- THE EXERCISE -
Exactly the lines from the one that contains "Recreate this scene" to the one that contains "CAMROT = cam.rotation_euler.to_matrix()", both lines included, should be copied, and no others.

- RECORDED INFORMATION -
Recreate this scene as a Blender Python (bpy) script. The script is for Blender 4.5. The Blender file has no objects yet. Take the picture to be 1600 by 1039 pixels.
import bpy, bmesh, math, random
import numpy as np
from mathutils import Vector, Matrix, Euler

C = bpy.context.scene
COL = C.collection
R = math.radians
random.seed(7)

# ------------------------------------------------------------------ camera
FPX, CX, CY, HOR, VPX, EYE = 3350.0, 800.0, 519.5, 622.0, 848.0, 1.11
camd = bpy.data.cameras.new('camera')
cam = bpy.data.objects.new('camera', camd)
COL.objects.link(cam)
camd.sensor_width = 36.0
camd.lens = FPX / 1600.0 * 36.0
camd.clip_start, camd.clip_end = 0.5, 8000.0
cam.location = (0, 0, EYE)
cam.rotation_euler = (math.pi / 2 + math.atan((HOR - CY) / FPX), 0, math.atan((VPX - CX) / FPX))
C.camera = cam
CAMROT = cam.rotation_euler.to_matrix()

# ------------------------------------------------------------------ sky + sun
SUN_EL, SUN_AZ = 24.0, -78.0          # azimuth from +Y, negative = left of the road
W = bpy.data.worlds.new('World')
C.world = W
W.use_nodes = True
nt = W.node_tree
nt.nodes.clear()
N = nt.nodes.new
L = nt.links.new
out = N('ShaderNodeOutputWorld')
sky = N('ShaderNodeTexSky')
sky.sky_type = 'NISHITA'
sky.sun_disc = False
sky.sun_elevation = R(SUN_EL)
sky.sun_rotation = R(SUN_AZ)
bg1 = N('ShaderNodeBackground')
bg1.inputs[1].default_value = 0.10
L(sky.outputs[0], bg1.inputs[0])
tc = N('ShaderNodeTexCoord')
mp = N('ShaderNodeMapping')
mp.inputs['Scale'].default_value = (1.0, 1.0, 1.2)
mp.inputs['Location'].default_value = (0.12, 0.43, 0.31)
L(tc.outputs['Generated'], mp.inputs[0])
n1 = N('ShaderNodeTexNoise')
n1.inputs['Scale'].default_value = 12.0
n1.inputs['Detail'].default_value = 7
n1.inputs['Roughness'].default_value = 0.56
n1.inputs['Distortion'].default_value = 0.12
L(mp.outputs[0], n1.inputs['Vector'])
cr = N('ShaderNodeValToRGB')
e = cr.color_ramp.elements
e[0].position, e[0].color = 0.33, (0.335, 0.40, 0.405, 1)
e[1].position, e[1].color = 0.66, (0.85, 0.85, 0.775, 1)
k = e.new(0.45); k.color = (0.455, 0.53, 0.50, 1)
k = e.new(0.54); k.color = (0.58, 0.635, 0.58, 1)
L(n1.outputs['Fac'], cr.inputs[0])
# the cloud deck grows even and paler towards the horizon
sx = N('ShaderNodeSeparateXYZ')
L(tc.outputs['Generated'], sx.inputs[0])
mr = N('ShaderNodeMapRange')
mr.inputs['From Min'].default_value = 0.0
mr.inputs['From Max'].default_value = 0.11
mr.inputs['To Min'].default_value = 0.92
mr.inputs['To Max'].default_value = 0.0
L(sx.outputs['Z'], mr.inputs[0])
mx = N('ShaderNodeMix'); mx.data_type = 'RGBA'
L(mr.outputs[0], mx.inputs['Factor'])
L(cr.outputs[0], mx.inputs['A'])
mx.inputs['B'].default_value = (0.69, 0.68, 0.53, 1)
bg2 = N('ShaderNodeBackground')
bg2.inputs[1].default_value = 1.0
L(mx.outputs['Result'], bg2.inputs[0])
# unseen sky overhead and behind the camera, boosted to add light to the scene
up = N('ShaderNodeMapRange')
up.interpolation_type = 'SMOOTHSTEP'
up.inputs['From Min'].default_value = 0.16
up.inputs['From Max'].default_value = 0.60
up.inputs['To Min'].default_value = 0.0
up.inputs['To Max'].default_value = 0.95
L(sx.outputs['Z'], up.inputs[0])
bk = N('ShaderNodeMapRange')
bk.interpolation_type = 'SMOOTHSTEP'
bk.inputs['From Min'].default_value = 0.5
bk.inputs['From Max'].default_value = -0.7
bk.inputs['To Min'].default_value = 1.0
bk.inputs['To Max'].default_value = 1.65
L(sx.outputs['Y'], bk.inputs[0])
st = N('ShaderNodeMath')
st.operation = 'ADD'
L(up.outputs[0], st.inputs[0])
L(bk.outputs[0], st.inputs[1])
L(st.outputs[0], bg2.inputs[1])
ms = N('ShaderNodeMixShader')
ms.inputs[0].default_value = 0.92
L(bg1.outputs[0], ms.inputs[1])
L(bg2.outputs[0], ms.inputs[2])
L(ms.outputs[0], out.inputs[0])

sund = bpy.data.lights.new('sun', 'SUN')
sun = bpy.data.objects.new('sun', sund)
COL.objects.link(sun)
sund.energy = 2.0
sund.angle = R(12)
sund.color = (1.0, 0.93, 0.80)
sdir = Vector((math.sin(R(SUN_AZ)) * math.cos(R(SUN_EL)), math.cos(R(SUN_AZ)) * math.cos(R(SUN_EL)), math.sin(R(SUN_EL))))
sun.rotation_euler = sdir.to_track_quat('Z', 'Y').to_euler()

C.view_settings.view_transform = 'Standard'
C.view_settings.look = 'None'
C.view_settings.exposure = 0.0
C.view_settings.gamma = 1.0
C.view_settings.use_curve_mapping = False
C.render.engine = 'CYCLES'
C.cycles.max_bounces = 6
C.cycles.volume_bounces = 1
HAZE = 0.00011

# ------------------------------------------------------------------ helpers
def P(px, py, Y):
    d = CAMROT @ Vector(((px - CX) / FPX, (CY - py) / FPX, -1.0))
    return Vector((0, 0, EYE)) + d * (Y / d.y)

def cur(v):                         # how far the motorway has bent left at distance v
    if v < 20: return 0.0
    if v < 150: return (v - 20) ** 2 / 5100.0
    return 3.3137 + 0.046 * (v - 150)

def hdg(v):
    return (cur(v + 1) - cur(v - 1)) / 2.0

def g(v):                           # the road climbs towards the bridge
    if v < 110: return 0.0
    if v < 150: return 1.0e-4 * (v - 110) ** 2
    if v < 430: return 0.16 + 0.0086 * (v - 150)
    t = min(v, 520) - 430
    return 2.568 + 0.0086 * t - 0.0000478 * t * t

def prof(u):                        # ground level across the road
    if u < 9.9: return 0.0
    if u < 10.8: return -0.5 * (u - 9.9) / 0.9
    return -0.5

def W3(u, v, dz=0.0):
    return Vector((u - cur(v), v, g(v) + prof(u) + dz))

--

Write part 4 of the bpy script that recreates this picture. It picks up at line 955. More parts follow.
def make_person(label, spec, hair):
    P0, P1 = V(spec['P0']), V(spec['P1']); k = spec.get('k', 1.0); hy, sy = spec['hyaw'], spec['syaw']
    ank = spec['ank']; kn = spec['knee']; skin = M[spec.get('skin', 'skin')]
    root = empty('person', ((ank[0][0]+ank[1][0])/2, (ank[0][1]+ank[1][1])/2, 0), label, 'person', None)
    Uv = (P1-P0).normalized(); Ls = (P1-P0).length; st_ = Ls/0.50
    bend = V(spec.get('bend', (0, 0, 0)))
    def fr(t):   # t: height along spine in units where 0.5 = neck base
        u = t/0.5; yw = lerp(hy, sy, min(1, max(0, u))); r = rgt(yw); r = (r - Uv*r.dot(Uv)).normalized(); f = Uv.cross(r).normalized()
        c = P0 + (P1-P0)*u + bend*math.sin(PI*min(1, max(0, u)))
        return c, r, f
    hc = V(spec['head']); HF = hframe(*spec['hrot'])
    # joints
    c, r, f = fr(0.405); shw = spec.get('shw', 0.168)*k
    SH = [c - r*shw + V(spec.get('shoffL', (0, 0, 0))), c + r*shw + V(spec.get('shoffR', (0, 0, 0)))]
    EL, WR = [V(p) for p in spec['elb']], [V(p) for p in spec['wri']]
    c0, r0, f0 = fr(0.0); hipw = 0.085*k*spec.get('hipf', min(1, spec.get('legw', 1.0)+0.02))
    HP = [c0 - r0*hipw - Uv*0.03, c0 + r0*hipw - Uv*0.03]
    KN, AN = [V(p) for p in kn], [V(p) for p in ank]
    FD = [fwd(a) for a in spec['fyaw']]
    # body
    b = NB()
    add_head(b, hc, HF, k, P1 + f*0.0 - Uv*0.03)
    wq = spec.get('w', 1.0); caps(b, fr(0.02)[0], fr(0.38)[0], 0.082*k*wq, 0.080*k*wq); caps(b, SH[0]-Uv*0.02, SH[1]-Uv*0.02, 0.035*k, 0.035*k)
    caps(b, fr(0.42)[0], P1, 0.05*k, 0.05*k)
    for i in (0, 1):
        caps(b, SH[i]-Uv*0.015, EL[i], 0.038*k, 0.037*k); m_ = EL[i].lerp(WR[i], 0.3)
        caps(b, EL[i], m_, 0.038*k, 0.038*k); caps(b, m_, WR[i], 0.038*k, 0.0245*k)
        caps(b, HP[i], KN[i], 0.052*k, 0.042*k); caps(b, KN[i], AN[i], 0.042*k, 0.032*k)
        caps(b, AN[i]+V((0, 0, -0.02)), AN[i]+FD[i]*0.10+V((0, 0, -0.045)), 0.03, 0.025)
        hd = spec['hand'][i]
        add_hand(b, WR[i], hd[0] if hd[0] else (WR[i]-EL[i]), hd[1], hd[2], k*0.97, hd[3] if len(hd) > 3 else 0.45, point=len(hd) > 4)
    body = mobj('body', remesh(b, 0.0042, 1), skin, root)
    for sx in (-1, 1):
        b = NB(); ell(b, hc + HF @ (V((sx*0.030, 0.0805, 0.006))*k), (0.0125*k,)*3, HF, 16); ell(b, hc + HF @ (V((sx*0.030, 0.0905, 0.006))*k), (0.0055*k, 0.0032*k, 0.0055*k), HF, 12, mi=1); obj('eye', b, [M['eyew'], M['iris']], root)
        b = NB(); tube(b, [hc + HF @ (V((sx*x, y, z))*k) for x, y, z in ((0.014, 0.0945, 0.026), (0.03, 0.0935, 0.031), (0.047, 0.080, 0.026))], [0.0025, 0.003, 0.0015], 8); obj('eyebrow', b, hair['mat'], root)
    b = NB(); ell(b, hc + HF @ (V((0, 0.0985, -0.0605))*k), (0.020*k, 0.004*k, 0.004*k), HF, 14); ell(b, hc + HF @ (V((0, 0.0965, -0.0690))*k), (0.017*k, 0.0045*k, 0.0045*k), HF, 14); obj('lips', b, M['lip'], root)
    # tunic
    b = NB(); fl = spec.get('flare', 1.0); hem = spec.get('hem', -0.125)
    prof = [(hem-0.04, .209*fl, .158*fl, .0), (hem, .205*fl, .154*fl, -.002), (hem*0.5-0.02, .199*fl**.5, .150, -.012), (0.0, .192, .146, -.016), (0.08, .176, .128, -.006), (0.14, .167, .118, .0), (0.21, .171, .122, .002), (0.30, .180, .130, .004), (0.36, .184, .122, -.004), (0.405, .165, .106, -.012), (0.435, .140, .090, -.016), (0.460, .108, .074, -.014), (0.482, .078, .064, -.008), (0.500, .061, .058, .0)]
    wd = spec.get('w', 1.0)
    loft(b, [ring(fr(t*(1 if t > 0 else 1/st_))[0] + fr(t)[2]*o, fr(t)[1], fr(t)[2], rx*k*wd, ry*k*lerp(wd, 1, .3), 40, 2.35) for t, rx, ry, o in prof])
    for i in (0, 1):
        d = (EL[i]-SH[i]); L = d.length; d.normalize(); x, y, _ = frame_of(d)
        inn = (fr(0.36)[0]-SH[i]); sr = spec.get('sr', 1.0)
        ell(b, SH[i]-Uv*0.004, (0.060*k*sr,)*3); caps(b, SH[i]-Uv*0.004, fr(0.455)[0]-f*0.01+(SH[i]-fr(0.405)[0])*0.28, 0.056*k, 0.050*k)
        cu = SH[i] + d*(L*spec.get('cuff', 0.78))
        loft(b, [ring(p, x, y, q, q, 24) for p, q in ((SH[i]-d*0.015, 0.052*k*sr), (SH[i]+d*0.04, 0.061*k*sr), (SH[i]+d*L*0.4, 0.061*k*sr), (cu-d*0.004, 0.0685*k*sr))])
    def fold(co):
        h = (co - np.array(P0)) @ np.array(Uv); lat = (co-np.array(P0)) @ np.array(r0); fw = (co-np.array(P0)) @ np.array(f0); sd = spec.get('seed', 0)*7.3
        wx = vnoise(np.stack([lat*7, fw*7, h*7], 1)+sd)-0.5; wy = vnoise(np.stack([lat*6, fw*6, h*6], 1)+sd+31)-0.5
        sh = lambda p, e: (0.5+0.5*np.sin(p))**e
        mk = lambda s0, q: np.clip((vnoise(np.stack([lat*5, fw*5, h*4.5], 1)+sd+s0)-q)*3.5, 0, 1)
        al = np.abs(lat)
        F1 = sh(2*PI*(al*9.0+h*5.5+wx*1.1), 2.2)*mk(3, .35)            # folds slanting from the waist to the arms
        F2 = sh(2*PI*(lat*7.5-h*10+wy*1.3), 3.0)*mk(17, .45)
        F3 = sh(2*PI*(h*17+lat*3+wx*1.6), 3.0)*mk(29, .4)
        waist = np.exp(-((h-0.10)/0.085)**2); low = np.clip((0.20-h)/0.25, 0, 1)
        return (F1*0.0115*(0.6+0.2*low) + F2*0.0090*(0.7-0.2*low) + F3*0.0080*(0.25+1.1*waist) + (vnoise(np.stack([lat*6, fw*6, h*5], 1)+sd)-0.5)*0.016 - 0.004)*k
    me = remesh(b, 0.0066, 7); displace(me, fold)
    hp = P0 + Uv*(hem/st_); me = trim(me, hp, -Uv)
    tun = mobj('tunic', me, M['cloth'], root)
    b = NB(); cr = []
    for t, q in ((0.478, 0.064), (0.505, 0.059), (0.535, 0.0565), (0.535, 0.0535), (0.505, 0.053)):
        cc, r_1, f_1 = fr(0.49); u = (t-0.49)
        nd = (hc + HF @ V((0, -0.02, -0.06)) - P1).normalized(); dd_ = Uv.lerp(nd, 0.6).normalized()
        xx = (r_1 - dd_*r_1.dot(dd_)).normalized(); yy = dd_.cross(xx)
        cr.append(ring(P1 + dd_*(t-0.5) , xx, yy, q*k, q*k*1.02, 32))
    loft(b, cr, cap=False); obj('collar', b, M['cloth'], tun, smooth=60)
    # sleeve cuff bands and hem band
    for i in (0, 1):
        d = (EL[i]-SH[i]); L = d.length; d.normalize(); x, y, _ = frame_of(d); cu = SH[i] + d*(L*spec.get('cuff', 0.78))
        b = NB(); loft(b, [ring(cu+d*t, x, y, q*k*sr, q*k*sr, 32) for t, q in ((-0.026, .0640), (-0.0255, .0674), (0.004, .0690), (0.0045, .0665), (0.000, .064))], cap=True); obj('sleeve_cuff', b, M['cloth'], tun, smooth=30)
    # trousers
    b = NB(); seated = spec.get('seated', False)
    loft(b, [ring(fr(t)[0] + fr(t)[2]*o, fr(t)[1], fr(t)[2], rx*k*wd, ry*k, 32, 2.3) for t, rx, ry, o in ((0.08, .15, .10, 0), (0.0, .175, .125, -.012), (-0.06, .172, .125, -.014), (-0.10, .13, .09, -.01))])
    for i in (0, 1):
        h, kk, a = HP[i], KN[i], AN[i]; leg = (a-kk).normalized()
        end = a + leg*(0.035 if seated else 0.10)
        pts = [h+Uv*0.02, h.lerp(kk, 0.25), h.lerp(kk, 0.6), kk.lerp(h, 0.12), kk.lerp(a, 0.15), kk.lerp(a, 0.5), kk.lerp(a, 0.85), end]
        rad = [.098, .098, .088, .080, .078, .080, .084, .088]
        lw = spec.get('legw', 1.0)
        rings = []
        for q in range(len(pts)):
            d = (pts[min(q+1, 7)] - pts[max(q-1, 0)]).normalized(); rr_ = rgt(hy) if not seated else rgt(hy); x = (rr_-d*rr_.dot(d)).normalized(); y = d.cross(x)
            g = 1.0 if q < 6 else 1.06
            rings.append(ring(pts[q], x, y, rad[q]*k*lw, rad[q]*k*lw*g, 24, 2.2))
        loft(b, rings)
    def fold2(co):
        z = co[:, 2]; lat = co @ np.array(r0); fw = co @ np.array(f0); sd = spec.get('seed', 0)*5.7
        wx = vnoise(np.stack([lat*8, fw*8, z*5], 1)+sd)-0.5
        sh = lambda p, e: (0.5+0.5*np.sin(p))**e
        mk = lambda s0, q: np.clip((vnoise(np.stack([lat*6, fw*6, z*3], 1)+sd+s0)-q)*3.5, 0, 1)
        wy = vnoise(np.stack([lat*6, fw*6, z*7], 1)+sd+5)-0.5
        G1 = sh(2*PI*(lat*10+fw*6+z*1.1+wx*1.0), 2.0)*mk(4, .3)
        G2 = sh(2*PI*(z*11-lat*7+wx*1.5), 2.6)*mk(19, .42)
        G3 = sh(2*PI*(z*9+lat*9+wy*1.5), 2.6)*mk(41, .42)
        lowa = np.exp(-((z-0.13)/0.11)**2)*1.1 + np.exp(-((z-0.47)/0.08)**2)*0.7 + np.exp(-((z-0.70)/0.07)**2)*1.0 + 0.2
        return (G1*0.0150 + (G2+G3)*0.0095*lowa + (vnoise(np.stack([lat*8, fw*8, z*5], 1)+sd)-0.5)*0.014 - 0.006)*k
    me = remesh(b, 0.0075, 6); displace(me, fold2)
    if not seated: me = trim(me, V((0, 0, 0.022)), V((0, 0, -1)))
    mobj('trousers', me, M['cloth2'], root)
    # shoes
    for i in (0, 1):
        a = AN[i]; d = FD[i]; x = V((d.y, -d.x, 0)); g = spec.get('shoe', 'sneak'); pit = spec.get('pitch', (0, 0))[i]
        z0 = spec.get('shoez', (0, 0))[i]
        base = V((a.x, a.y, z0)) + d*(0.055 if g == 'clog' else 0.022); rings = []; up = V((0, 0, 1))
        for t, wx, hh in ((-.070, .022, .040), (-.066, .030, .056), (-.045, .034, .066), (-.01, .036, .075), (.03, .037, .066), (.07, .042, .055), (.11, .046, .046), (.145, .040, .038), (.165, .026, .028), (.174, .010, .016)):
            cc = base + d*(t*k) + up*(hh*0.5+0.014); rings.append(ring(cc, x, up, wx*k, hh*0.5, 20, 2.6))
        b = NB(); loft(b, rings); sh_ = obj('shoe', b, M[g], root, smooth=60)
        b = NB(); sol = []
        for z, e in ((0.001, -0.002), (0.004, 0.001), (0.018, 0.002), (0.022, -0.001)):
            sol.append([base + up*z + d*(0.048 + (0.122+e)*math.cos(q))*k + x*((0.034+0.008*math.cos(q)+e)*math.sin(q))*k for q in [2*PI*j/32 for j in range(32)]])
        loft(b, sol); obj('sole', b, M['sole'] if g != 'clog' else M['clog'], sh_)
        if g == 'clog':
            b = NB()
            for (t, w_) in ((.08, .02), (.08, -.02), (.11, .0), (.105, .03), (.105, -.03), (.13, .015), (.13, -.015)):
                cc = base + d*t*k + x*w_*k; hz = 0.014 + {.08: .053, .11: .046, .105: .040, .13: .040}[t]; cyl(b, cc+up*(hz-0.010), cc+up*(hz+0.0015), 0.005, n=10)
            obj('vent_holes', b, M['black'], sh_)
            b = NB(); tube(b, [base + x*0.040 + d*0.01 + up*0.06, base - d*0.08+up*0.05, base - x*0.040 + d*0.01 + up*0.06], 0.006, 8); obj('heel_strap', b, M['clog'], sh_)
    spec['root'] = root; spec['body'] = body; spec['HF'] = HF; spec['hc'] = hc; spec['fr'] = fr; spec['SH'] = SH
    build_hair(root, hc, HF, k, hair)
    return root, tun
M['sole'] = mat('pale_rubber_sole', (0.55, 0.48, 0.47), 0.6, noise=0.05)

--

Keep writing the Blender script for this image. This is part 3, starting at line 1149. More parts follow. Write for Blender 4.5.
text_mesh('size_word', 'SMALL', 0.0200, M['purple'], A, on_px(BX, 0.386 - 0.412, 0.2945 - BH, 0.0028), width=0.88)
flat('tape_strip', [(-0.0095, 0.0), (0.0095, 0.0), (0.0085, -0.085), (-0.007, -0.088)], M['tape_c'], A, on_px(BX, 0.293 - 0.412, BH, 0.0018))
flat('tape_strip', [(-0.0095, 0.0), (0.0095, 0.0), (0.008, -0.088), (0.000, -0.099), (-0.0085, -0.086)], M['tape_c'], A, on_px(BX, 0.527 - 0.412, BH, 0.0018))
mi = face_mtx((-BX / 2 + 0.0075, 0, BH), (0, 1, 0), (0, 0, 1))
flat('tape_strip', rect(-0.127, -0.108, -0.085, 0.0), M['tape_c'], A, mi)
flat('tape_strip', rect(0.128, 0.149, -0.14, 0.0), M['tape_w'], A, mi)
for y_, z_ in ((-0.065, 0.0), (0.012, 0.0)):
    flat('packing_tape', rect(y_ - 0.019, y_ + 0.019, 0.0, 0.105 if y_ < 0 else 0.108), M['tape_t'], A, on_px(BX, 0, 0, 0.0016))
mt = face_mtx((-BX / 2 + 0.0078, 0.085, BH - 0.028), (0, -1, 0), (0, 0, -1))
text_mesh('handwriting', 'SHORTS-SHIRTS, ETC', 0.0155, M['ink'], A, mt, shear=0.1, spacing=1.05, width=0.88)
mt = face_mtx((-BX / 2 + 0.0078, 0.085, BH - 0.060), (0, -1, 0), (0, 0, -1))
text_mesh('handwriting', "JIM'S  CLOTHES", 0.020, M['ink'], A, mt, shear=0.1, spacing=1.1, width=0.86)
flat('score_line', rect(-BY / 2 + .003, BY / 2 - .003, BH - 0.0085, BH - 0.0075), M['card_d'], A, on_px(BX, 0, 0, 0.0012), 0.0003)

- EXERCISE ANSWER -
Recreate this scene as a Blender Python (bpy) script. The script is for Blender 4.5. The Blender file has no objects yet. Take the picture to be 1600 by 1039 pixels.
import bpy, bmesh, math, random
import numpy as np
from mathutils import Vector, Matrix, Euler

C = bpy.context.scene
COL = C.collection
R = math.radians
random.seed(7)

# ------------------------------------------------------------------ camera
FPX, CX, CY, HOR, VPX, EYE = 3350.0, 800.0, 519.5, 622.0, 848.0, 1.11
camd = bpy.data.cameras.new('camera')
cam = bpy.data.objects.new('camera', camd)
COL.objects.link(cam)
camd.sensor_width = 36.0
camd.lens = FPX / 1600.0 * 36.0
camd.clip_start, camd.clip_end = 0.5, 8000.0
cam.location = (0, 0, EYE)
cam.rotation_euler = (math.pi / 2 + math.atan((HOR - CY) / FPX), 0, math.atan((VPX - CX) / FPX))
C.camera = cam
CAMROT = cam.rotation_euler.to_matrix()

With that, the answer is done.